Somut olayda, hükme esas alınan bilirkişi raporunda, davalıdan takipte talep edilen alacaklar ve gecikmeden kaynaklı hesaplamada kullanılmış aylık %5 faiz oranının genel kurul kararlarına uygun olduğu belirtilmiş ve mahkeme bunu kabul etmiş ise de; 6098 sayılı Türk Borçlar Kanunu"nun 88. maddesinin, "Faiz ödeme borcunda uygulanacak yıllık faiz oranı, sözleşmede kararlaştırılmamışsa faiz borcunun doğduğu tarihte yürürlükte olan mevzuat hükümlerine göre belirlenir. Sözleşme ile kararlaştırılacak yıllık faiz oranı, birinci fıkra uyarınca belirlenen yıllık faiz oranının yüzde elli fazlasını aşamaz." hükmünü içermesinin yanı sıra, temerrüt faizine ilişkin 120. maddesinde de aynen; "Uygulanacak yıllık temerrüt faizi oranı, sözleşmede kararlaştırılmamışsa, faiz borcunun doğduğu tarihte yürürlükte olan mevzuat hükümlerine göre belirlenir. Sözleşme ile kararlaştırılacak yıllık temerrüt faizi oranı, birinci fıkra uyarınca belirlenen yıllık faiz oranının yüzde yüz fazlasını aşamaz. Akdî faiz oranı kararlaştırılmakla birlikte sözleşmede temerrüt faizi kararlaştırılmamışsa ve yıllık akdî faiz oranı da birinci fıkrada belirtilen faiz oranından fazla ise, temerrüt faizi oranı hakkında akdî faiz oranı geçerli olur." düzenlemesine yer verilmiştir. Dolayısıyla mahkemece yasal düzenleme doğrultusunda hüküm kurulması gerekirken, "takibin devamına" karar verilmek suretiyle icra takibinde talep edildiği gibi takip tarihinden sonra aylık %5 oran üzerinden işleyecek faiz belirlenmesi doğru olmamıştır. Ayrıca hüküm kısmında asıl alacak ve faiz ayrılmadan verilen icra inkâr tazminatı infazda tereddüt yaratacağından bu hususun gözetilmesi gerekirken, yazılı şekilde hüküm tesisi doğru olmamıştır.
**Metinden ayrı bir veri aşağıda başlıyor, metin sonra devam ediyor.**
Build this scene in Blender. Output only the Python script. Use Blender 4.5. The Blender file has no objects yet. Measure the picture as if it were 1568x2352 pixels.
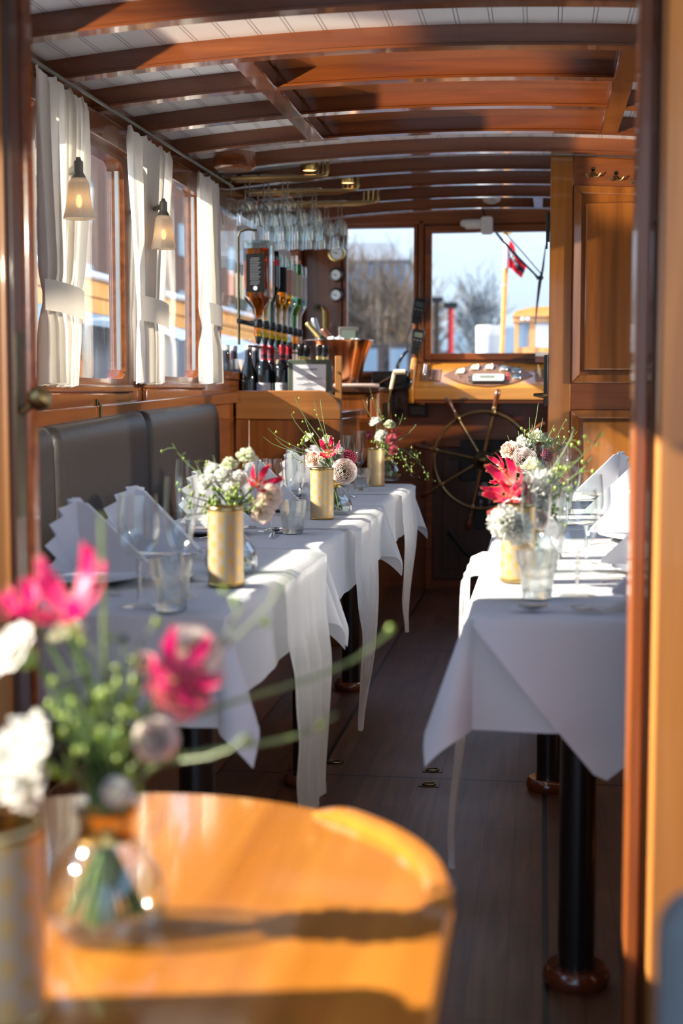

2)Bozma nedenine göre, davalı vekilinin diğer temyiz itirazlarının şimdilik incelenmesine gerek görülmemiştir.
SONUÇ:Yukarıda (1) numaralı bentte açıklanan nedenlerle, davalı vekilinin temyiz itirazlarının kabulü ile hükmün, davalı yararına BOZULMASINA, (2) numaralı bentte açıklanan nedenlerle, diğer temyiz itirazlarının şimdilik incelenmesine yer olmadığına, peşin alınan harcın istek halinde iadesine, karar düzeltme yolu kapalı olmak üzere, 05.07.2017 tarihinde oybirliğiyle karar verildi.